Take a Walk Back in the Past


The Ultimate Dinosaurs travelling exhibit at the Denver Museum of Nature and Science opened on October 6. It will remain open until January 15.

This exhibit has lots to offer for both kids and adults. It is an exhibit that focuses on the earliest dinosaurs in South America. All of the unique dinosaur types in this exhibit are from South America and you will see many dinosaur bones, fossils, and casts of dinosaur bones.

The little kids were not so much into the science part of the exhibit but they really liked the lab area and the little stations that they can find throughout the exhibit. The stations had toy dinosaurs and you could play with them and make them do what you want. A lot of the stations had things that little kids could touch and they seemed to like the stamp collecting as it was kind of like a scavenger hunt.
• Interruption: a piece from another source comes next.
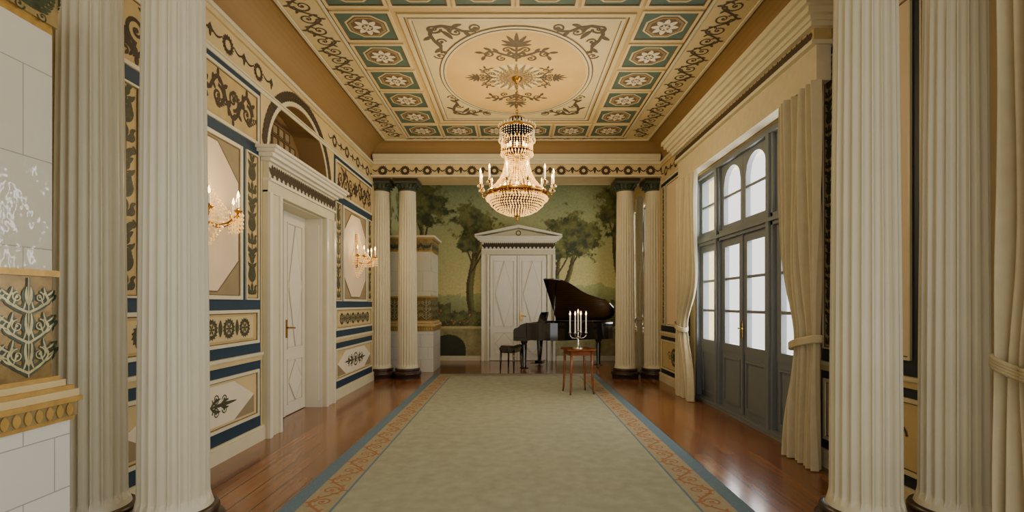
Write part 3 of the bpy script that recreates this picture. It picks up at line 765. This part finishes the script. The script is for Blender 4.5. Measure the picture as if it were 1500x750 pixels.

The stamp collecting sheet is a paper everyone gets that they can use to remember the names of some of the dinosaurs. After collecting the stamps, you get to keep the paper. Each stamping station has an interactive piece of equipment. For example, one of the stations has a game where you have to match the head to the main body to the tail. Another has a microscope that lets you look at the little creases in the fossils.

The fossil lab is where visitors can work on uncovering the casts of fossils. The stuff on top that the guests chip away is made of a mixture of sand and cement. When I was there, this area had a lot of kids busy at work focusing on using a chisel to hit the sand away. These types of activities keep the kids interested.

There was a unique, light-projected, video against a wall showing a herd of dinosaurs migrating. You could walk next to the wall and act like you are a Sauropod walking with the dinosaurs. I didn’t see many kids doing this activity when I was there.

For the people that are interested in the science information, there was a ton of it. There was even a station that showed how fossils are created. You also get to learn about historic continents such as Pangea and Gondwana (which included all of the continents of the Southern Hemisphere) as well as the modern day continents and what dinosaurs lived there.

On the Madagascar platform there is a majungasaurus cast of the skeleton, a pug nosed crocodile, or at least that is its nickname. It was oddly shaped and one of the first dinosaurs to exist. The Majungasaurus caught my attention as I had read about them before. On the Africa platform you can find a Malawisaurus. It lived in the Cretaceous era which means it lived towards the end of all of the dinosaurs. It was a sauropod so it had a long neck.

This was an excellent exhibit, and I plan to return at a later date with the rest of my family.